Former king of Spain asks UK judge to dismiss ex-lover’s £126m damages claim

Juan Carlos and Corinna zu Sayn-Wittgenstein-Sayn in 2006
Juan Carlos and Corinna zu Sayn-Wittgenstein-Sayn in 2006. Photograph: Dpa Picture Alliance/Alamy

The former king of Spain has asked a high court judge in London to dismiss a £126m claim for damages made by his ex-lover over alleged harassment, in the latest round of their long-running legal battle.

Corinna zu Sayn-Wittgenstein-Sayn, a Danish businesswoman who has homes in England, has sued Juan Carlos, who abdicated in 2014, and is seeking damages for personal injury.

She alleges that he caused her “great mental pain” by ordering the then head of Spain’s national intelligence agency to harass and threaten her after her affair with the king.

Documents submitted to an earlier hearing allege that a book about the death of Diana, Princess of Wales, was left in her home as a warning. Juan Carlos, 85, denies wrongdoing and disputes claims made against him.

At a high court hearing on Tuesday, Mrs Justice Collins Rice was told that Sayn-Wittgenstein-Sayn, who is in her late 50s, wants more than £126m in damages.

A barrister for the former monarch urged the judge to strike out Sayn-Wittgenstein-Sayn’s claim. Adam Wolanski KC argued her case had “no realistic” prospect of success and that evidence “simply does not disclose a viable case”.

He said: “The pleaded case of harassment is a diffuse collection of complaints, some trivial, mostly historic.” He added: “Many of the matters the claimant relies on are subject to state immunity.”

He said Juan Carlos “emphatically denies ever having harassed the claimant”.

Lawyers representing Sayn-Wittgenstein-Sayn said the strikeout application was “misconceived” and should be refused. “The defendant continues to make every effort to prevent the court from determining this claim,” Jonathan Caplan KC, who is leading Sayn-Wittgenstein-Sayn’s legal team, told the judge in a written case outline.

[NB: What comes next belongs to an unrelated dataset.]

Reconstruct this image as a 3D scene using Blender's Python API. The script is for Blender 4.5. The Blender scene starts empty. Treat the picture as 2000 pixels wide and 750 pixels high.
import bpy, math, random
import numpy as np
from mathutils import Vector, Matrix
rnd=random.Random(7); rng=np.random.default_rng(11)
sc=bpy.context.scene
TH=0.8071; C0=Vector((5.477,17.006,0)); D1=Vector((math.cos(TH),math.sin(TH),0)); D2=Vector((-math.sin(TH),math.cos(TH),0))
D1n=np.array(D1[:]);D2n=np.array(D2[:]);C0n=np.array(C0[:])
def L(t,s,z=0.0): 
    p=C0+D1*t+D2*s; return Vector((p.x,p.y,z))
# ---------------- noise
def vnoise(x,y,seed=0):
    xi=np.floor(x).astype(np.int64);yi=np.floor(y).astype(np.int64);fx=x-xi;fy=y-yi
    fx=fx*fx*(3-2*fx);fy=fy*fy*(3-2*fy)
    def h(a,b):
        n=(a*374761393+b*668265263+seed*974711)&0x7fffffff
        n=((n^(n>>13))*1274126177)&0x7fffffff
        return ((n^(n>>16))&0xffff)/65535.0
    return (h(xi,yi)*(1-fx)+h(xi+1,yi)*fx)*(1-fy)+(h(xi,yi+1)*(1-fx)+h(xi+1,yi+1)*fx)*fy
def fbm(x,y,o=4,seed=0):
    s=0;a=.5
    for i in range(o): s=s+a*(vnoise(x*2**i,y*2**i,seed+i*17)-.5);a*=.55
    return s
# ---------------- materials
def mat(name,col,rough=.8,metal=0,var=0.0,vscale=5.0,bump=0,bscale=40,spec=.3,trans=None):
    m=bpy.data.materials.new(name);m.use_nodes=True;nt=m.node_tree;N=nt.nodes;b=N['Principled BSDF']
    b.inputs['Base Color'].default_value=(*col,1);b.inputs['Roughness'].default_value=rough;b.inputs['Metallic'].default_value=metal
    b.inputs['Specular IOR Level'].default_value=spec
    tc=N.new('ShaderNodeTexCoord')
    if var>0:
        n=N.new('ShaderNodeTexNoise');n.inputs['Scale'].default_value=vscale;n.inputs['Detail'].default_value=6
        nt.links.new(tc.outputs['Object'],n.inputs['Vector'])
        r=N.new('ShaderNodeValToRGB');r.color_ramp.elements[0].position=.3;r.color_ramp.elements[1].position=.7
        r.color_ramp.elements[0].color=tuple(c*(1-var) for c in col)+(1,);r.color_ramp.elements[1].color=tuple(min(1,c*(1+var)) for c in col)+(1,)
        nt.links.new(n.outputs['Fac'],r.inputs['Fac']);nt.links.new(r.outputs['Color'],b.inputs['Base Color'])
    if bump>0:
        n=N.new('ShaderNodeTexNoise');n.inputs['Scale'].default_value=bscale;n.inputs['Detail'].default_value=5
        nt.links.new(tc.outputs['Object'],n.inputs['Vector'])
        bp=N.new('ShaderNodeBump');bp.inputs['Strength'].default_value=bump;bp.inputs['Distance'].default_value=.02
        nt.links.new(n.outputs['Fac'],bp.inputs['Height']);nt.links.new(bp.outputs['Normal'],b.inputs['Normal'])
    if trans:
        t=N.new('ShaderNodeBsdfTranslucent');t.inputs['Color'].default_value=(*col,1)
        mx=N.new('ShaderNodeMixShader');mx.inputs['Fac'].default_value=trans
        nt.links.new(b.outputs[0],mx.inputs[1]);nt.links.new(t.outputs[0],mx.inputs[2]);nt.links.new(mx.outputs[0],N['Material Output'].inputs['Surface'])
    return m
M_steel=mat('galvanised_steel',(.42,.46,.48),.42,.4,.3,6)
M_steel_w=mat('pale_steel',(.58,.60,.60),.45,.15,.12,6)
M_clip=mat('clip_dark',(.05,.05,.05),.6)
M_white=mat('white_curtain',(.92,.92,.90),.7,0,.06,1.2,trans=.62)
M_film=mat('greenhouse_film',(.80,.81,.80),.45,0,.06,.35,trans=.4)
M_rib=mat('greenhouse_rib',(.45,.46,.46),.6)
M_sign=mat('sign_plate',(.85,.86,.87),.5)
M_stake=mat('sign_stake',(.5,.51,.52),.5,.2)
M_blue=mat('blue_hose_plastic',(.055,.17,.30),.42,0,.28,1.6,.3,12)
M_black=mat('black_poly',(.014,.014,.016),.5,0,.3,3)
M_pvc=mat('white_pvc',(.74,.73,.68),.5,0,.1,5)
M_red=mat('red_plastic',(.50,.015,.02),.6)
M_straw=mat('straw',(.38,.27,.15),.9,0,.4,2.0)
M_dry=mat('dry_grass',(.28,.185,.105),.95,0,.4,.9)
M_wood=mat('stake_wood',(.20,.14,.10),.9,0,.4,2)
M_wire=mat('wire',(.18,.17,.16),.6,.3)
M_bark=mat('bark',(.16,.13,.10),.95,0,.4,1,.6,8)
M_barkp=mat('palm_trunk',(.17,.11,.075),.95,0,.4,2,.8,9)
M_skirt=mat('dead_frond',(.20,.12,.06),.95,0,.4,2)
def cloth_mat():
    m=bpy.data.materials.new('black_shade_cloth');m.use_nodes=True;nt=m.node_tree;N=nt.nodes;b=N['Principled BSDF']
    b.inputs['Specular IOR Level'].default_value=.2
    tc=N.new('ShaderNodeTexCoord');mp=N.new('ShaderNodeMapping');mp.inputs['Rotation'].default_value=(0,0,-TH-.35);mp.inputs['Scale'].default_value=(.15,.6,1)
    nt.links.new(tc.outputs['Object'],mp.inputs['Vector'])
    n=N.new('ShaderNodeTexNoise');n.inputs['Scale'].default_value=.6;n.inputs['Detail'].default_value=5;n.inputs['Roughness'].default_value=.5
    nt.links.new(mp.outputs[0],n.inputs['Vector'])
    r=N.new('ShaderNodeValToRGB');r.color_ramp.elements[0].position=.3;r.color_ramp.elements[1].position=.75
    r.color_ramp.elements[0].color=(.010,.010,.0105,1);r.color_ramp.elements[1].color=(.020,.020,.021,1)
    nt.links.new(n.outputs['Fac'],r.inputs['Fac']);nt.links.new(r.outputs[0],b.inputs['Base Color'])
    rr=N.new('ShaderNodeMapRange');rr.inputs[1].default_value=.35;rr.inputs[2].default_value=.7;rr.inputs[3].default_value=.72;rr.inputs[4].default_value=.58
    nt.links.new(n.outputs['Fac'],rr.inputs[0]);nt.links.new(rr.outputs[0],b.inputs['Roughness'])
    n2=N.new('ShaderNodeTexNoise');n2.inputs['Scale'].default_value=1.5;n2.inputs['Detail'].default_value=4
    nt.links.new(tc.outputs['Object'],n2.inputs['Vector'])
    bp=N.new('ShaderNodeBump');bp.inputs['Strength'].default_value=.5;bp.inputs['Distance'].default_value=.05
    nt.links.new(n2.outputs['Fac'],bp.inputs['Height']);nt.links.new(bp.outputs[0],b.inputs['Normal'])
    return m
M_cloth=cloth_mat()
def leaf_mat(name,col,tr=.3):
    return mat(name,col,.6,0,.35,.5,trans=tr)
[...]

“The suggestion made on behalf of the defendant that the claim is somehow abusive in that it is by itself designed to harass a vulnerable elderly statesman is both unfounded and bold.”

A number of other judges have overseen earlier hearings in the litigation.

Sayn-Wittgenstein-Sayn claims that after she her five-year affair with the king, the head of the Spanish national intelligence agency and his colleagues began “threatening her and her children”, according to documents presented to the high court in December 2021.

According to Sayn-Wittgenstein-Sayn’s allegations, the threats began when the agency head met her at London’s Connaught hotel in 2012, two years before Juan Carlos abdicated the Spanish throne and his son, Felipe, became king.

While the London meeting was taking place, Sayn-Wittgenstein-Sayn’s apartments in Monaco and a villa in Switzerland were broken into, she claims. She later discovered a book about Diana’s death had been left on a coffee table at the Swiss villa, the document stated. Papers at the apartment allegedly had been “disturbed”.

Wolanski wants Mrs Justice Collins Rice to rule that judges in England have “no jurisdiction” to consider some of the allegations.

Juan Carlos won the last round of the case.

Another high court judge, Mr Justice Nicklin, had ruled that claims could be considered at a trial in England. But in December Juan Carlos won an appeal after challenging some of the judge’s conclusions.

Court of appeal judges in London concluded that “the pre-abdication conduct alleged” was “immune from the jurisdiction of the courts of this country”.